--- Begin RECORDED INFORMATION ---

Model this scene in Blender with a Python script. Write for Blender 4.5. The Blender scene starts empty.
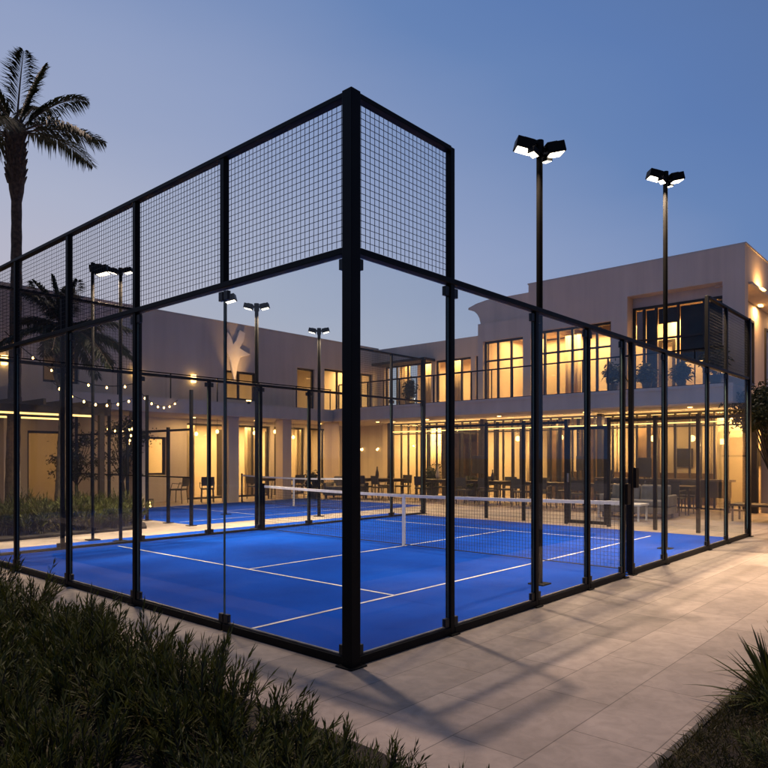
import bpy, bmesh, math, random
from mathutils import Vector, Matrix, noise

R = math.radians
rnd = random.Random(7)
scene = bpy.context.scene
col = scene.collection

# ------------------------------------------------------------------ camera, sky, sun, exposure
cam_d = bpy.data.cameras.new('camera')
cam = bpy.data.objects.new('camera', cam_d)
col.objects.link(cam)
cam.location = (-3.503, -3.439, 1.512)
cam.rotation_euler = (R(90), 0, 0.728 - math.pi / 2)
cam_d.sensor_width = 36
cam_d.lens = 31.83
cam_d.shift_y = 0.0954
cam_d.clip_start = 0.05
cam_d.clip_end = 2000
scene.camera = cam

SUN_EL, SUN_TRAVEL = 70.0, (-0.36, -0.93)
SKY_EL = 3.0
SKY_STRENGTH = 0.5
SKY_ROT = R(205)
world = bpy.data.worlds.new('World')
scene.world = world
world.use_nodes = True
wn, wl = world.node_tree.nodes, world.node_tree.links
bg = wn['Background']
sky = wn.new('ShaderNodeTexSky')
sky.sky_type = 'NISHITA'
sky.sun_disc = False
sky.sun_elevation = R(SKY_EL)
sky.sun_rotation = SKY_ROT
sky.altitude = 0
sky.air_density = 1.6
sky.dust_density = 1.0
sky.ozone_density = 4.0
# dusk sky: the afterglow sits to the left of the view, deep blue opposite
wtc = wn.new('ShaderNodeTexCoord')
wdot = wn.new('ShaderNodeVectorMath'); wdot.operation = 'DOT_PRODUCT'
wdot.inputs[1].default_value = (0.1266, 0.7179, -0.6845)
wnm = wn.new('ShaderNodeVectorMath'); wnm.operation = 'NORMALIZE'
wl.new(wtc.outputs['Generated'], wnm.inputs[0]); wl.new(wnm.outputs[0], wdot.inputs[0])
wmr = wn.new('ShaderNodeMapRange'); wmr.inputs[1].default_value = -1; wmr.inputs[2].default_value = 1
wno = wn.new('ShaderNodeTexNoise'); wno.inputs['Scale'].default_value = 2.2; wno.inputs['Detail'].default_value = 5; wno.inputs['Roughness'].default_value = 0.45
wmp = wn.new('ShaderNodeMapping'); wmp.inputs['Scale'].default_value = (1.0, 1.0, 3.5)
wl.new(wnm.outputs[0], wmp.inputs['Vector']); wl.new(wmp.outputs[0], wno.inputs['Vector'])
wma = wn.new('ShaderNodeMath'); wma.operation = 'MULTIPLY_ADD'; wma.inputs[1].default_value = 0.10; wma.inputs[2].default_value = -0.05
wad = wn.new('ShaderNodeMath'); wad.operation = 'ADD'
wl.new(wno.outputs['Fac'], wma.inputs[0]); wl.new(wma.outputs[0], wad.inputs[0]); wl.new(wdot.outputs['Value'], wad.inputs[1])
wl.new(wad.outputs[0], wmr.inputs[0])
wr = wn.new('ShaderNodeValToRGB'); wr.color_ramp.interpolation = 'LINEAR'
els = wr.color_ramp.elements
stops = [(0.0, (0.055, 0.085, 0.18)), (0.30, (0.075, 0.125, 0.28)), (0.50, (0.110, 0.198, 0.44)), (0.545, (0.136, 0.228, 0.465)), (0.64, (0.28, 0.345, 0.545)),
         (0.725, (0.42, 0.448, 0.585)), (1.0, (0.80, 0.58, 0.50))]
els[0].position, els[0].color = stops[0][0], (*stops[0][1], 1)
els[1].position, els[1].color = stops[-1][0], (*stops[-1][1], 1)
for p_, c_ in stops[1:-1]:
    e_ = els.new(p_); e_.color = (*c_, 1)
wl.new(wmr.outputs[0], wr.inputs[0])
wmx = wn.new('ShaderNodeMix'); wmx.data_type = 'RGBA'; wmx.inputs[0].default_value = 0.05
wsc = wn.new('ShaderNodeVectorMath'); wsc.operation = 'SCALE'; wsc.inputs['Scale'].default_value = SKY_STRENGTH
wl.new(sky.outputs['Color'], wsc.inputs[0])
wl.new(wr.outputs['Color'], wmx.inputs[6]); wl.new(wsc.outputs[0], wmx.inputs[7])
wl.new(wmx.outputs[2], bg.inputs['Color'])
bg.inputs['Strength'].default_value = 1.0

sun_d = bpy.data.lights.new('sun', 'SUN')
sun = bpy.data.objects.new('sun', sun_d)
col.objects.link(sun)
sun_d.energy = 2.1
sun_d.angle = R(1.9)
sun_d.color = (1.0, 0.74, 0.58)
_n = math.hypot(*SUN_TRAVEL)
_d = Vector((SUN_TRAVEL[0] / _n * math.cos(R(SUN_EL)), SUN_TRAVEL[1] / _n * math.cos(R(SUN_EL)), -math.sin(R(SUN_EL))))
sun.rotation_euler = _d.to_track_quat('-Z', 'Y').to_euler()

vs = scene.view_settings
vs.view_transform = 'Standard'
vs.look = 'None'
vs.exposure = 0.0
vs.gamma = 1.0
vs.use_curve_mapping = False
scene.render.engine = 'CYCLES'
cy = scene.cycles
cy.use_denoising = True
cy.denoiser = 'OPENIMAGEDENOISE'
cy.max_bounces = 8
cy.diffuse_bounces = 3
cy.glossy_bounces = 4
cy.transmission_bounces = 6
cy.transparent_max_bounces = 40
cy.sample_clamp_indirect = 4.0
cy.caustics_reflective = False
cy.caustics_refractive = False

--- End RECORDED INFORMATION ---

- **WORK TO BE COMPLETED**: Give again, word for word, every line from the top of the data through the line with "col = scene.collection", both ends included, and exclude the pictures.

- **FINISHED TASK**:
Model this scene in Blender with a Python script. Write for Blender 4.5. The Blender scene starts empty.
import bpy, bmesh, math, random
from mathutils import Vector, Matrix, noise

R = math.radians
rnd = random.Random(7)
scene = bpy.context.scene
col = scene.collection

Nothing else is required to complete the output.